Thursday, 13 August 2015

Opposition reps to challenge secession ban in Sabah assembly

KOTA KINABALU, Aug 12 — Several opposition representatives have deemed as inappropriate and premature the ban on secession talk in the State Assembly, and have pledged to challenge the speaker in the next sitting.

Kepayan assemblyman Dr Edwin Bosi said that the speaker has started his first day on the job on the wrong footing by pre-emptively banning the word “secession” before presiding over an actual sitting.

“The speaker should decide during the sitting if the word is used, how it is used. Is it unparliamentary? He has to show that it is unparliamentary.

“I will challenge him in the coming sitting on this during my speech,” said the DAP secretary to The Malay Mail Online.

Api Api elected representative Christina Liew said that the prohibition was premature and that the Speaker should not ban the lawmakers from raising issues from the people.

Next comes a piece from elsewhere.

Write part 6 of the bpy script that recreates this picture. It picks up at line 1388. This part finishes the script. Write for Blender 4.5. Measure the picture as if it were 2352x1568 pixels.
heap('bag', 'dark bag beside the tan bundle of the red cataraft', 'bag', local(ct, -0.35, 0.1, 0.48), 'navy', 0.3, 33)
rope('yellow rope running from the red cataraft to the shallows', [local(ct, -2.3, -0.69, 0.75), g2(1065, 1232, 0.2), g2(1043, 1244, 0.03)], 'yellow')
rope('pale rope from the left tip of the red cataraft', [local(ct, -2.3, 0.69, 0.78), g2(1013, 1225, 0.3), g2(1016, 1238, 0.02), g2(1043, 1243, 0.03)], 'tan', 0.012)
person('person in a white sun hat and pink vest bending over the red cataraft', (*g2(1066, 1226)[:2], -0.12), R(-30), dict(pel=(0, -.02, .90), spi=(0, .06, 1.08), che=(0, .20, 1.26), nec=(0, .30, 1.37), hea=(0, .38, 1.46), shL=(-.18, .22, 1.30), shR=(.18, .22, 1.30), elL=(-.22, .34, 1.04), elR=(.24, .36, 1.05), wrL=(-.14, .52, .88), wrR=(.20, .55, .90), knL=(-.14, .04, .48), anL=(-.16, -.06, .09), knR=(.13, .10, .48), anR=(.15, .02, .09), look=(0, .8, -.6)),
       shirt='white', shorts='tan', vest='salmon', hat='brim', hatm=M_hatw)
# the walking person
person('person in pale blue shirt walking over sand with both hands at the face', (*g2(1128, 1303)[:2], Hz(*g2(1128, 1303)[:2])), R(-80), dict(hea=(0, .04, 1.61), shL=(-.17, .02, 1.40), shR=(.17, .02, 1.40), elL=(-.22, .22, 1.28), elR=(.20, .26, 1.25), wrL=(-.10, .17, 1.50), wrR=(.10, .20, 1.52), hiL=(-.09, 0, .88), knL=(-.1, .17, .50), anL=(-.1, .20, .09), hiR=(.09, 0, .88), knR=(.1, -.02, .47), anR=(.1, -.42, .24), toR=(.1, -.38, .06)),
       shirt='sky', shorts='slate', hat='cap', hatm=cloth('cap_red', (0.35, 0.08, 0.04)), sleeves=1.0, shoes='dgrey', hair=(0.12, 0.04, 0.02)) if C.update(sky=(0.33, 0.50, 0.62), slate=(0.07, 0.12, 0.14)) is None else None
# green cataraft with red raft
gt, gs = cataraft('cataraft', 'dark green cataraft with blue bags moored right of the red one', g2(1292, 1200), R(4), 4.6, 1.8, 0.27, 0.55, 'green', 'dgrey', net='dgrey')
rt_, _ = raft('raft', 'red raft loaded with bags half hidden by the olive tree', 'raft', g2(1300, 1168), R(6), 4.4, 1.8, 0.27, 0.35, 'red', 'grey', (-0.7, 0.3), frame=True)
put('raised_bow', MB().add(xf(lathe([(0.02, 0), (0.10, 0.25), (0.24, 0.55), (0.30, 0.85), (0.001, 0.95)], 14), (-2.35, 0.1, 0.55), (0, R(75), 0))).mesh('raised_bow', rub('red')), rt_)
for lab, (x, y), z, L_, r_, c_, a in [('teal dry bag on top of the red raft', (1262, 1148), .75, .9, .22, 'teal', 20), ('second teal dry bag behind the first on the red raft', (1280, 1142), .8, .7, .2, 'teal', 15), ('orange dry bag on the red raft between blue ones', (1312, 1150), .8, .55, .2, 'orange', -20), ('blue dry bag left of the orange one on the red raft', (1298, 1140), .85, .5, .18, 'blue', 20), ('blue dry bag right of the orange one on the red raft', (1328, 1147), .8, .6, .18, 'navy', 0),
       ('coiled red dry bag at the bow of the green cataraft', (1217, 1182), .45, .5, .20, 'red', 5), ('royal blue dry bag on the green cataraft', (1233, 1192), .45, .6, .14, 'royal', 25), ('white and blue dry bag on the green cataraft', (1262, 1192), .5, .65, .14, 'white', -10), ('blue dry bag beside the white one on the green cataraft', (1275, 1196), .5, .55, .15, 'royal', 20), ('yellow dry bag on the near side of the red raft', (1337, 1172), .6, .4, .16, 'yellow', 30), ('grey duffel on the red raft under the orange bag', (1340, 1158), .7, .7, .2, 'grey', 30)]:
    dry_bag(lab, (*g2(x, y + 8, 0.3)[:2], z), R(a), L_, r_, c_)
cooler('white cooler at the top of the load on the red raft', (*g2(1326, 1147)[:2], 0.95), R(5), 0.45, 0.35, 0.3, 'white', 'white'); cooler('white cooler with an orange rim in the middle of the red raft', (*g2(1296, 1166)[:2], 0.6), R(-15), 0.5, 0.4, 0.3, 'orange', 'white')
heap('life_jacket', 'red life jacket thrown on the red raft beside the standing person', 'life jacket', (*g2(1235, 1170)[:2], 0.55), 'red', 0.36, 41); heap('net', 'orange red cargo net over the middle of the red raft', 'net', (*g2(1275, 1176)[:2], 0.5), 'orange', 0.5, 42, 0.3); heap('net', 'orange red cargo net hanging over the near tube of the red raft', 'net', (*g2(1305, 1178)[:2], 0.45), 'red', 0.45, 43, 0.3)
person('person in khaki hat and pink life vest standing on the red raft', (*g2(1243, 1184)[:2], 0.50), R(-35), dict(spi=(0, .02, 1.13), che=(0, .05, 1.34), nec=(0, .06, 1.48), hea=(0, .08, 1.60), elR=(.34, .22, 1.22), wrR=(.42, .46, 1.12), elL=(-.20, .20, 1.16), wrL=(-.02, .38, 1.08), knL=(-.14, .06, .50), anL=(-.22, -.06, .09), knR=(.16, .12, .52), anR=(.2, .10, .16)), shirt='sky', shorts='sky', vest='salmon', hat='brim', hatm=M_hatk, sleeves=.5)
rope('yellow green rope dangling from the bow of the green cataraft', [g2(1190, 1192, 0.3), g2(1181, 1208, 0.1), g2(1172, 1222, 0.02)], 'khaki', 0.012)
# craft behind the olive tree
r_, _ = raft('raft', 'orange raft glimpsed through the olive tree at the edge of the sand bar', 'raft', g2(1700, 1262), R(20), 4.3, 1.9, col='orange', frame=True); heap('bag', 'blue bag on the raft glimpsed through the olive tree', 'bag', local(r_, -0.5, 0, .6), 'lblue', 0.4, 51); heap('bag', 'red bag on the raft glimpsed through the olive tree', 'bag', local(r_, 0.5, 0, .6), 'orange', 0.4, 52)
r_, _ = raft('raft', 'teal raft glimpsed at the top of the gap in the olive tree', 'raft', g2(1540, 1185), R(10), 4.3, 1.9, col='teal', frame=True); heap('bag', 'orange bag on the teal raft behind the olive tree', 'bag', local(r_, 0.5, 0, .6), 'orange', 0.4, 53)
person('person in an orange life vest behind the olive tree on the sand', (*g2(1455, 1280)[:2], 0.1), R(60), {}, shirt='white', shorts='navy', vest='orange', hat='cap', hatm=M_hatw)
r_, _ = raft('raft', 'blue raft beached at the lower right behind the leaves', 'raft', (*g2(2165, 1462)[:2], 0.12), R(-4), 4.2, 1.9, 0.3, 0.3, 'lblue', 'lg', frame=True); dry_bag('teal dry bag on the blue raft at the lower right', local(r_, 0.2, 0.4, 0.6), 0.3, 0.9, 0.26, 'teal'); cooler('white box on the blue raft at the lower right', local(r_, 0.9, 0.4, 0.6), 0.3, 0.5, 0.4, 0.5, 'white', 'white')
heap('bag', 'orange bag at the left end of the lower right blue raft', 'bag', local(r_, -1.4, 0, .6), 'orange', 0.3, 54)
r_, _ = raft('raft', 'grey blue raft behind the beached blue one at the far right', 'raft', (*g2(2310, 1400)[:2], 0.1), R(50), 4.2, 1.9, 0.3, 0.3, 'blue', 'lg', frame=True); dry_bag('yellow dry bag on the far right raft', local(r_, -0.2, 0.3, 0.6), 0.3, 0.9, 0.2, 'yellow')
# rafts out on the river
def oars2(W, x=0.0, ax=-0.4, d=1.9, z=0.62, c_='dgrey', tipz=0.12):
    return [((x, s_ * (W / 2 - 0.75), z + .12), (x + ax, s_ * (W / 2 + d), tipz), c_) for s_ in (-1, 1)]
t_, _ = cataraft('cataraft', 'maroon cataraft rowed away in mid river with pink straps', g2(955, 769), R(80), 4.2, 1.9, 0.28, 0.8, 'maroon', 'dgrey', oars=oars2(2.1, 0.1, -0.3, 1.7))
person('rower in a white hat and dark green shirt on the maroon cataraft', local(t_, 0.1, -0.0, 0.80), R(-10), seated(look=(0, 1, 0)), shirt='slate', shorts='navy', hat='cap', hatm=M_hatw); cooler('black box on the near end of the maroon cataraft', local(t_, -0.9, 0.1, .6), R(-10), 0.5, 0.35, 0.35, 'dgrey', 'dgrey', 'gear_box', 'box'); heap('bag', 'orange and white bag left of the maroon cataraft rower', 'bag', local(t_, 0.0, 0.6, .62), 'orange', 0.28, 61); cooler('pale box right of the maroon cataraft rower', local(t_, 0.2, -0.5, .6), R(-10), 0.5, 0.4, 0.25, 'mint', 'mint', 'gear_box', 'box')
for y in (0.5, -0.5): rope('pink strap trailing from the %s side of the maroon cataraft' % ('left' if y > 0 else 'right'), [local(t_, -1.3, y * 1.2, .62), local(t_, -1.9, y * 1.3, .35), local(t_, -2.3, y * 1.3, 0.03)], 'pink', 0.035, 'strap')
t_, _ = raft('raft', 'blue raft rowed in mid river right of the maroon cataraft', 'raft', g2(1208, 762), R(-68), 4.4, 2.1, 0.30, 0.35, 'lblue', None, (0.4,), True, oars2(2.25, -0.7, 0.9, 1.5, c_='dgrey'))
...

“The speaker must not make such hasty statements. It’s too premature for him to say that. Let’s wait and see as the events turn,” she said.

“Since when are the elected representatives forbidden to raise issues concerning the people’s issues in the dewan? The dewan is the place we raise issues concerning the people’s interests and welfare. How can he stop us?” said the PKR Sabah vice-chairman.

Sabah legislative assembly Speaker Datuk Syed Abas Syed Ali who clocked in for the first time on Monday, had banned the word “secession” from being uttered during sittings and warned lawmakers against discussing the north Borneo state’s separation from Malaysia.

Secession has been a hot topic in the state among politicians, the public and especially on social media since the Facebook group “Sabah Sarawak Keluar Malaysia” gained traction last year.

The group, led by UK-based activist Doris Jones, plays on local sentiments by raising issues on native land, oil royalty rights, racial and religious tension and erosion of rights among other things.

Secession is considered treason in Malaysia and a warrant of arrest has been issued for Jones.

Likas state assemblyman Junz Wong said that the speaker should not hide behind the ban and instead “take the bull by its horns” and delve into the issues surrounding the secession calls in the state.

“Talks of secession should not be seen as a threat to leave the federation but Sabah should take the bull by its horns and find out, understand and review the needs of Sabahans, “ he said adding that Sabahans has been feeling marginalised and discriminated by various policies and decisions by both the state and federal government.

Calling the ban “unconstitutional,” he urged the government to deal with the issues rather than ignore the sentiments by pushing the blame to “certain quarters” and accused them of politicising the issue.

“I challenge the speaker not to ban the word ‘secession’ or ‘secession talks’ in Dewan but instead move a motion to discuss the sentimental issues surrounding the word ‘secession’ ” he said.

Yesterday, Penampang MP Darell Leiking said that the ban was “illogical” and “undemocratic, showing the immaturity of a state that it should be afraid of discussing issues relating to its constitution.”

He said that he would understand banning the usage of profanity during the sitting but words such as “secession” should be used inherently along with “devolution” or “decentralisation” in line with issues related to the development of a country.

“So why is the state government so afraid to discuss issues like ‘secession’, ‘devolution’ and hosts of issues agreed to in the Malaysia Agreement 1963? It is a curtailment of our rights, especially the right of the people’s representative to debate for and on behalf of their constituents,” Leiking said.